- TASK DESCRIPTION
List each line in which the string "Blender" appears.

- AVAILABLE DATA
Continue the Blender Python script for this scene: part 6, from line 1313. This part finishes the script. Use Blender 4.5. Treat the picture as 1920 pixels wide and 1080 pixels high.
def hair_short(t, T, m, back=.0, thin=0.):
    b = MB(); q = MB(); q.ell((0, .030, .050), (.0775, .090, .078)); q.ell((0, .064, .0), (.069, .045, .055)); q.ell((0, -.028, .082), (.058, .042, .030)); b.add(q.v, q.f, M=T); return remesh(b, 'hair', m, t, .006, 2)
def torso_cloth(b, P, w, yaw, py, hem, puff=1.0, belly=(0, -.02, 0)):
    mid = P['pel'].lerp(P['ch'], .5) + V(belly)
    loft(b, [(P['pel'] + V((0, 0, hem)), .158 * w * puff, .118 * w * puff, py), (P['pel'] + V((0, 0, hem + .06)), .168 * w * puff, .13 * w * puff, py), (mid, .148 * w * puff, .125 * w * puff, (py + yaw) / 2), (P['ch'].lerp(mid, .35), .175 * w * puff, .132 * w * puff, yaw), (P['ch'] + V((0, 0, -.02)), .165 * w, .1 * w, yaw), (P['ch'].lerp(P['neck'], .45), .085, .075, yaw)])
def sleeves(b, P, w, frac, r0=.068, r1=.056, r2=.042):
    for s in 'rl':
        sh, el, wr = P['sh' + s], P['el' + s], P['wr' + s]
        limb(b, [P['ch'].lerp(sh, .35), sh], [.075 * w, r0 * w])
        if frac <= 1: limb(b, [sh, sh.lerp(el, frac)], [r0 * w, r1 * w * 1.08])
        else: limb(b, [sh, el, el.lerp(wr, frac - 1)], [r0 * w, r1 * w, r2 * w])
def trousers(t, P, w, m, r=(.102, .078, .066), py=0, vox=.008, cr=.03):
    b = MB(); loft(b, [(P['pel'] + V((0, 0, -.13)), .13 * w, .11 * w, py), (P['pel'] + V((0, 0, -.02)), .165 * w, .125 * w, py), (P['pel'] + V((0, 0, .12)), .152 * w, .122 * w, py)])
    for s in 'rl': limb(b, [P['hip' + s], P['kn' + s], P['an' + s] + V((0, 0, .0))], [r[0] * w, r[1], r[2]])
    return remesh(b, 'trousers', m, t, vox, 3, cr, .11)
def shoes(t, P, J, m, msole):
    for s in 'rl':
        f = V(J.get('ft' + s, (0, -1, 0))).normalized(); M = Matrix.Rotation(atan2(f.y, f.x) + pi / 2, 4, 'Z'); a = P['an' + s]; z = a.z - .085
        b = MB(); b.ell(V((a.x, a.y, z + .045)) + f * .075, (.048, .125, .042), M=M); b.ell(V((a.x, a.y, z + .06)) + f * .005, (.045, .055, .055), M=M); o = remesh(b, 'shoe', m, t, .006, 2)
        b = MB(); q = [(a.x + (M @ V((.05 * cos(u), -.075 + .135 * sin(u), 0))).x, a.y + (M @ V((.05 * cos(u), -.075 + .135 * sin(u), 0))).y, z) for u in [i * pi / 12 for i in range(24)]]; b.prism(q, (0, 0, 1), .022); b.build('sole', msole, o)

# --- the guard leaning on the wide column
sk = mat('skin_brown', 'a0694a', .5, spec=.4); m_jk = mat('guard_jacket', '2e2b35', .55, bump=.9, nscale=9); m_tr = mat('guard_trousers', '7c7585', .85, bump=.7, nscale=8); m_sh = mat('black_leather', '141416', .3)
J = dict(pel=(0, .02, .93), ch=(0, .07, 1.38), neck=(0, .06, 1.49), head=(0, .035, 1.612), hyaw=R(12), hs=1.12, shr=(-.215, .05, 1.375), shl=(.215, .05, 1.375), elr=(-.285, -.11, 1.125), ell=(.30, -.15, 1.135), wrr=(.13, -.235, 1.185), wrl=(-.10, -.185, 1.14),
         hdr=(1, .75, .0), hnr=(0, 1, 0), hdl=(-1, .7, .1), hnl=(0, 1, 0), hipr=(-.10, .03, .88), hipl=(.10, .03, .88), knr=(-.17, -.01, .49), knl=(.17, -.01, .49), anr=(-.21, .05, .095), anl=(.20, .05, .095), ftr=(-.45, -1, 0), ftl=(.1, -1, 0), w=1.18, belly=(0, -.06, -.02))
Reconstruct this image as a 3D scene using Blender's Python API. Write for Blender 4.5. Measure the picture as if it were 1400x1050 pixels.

- THE ANSWER
Continue the Blender Python script for this scene: part 6, from line 1313. This part finishes the script. Use Blender 4.5. Treat the picture as 1920 pixels wide and 1080 pixels high.
Reconstruct this image as a 3D scene using Blender's Python API. Write for Blender 4.5. Measure the picture as if it were 1400x1050 pixels.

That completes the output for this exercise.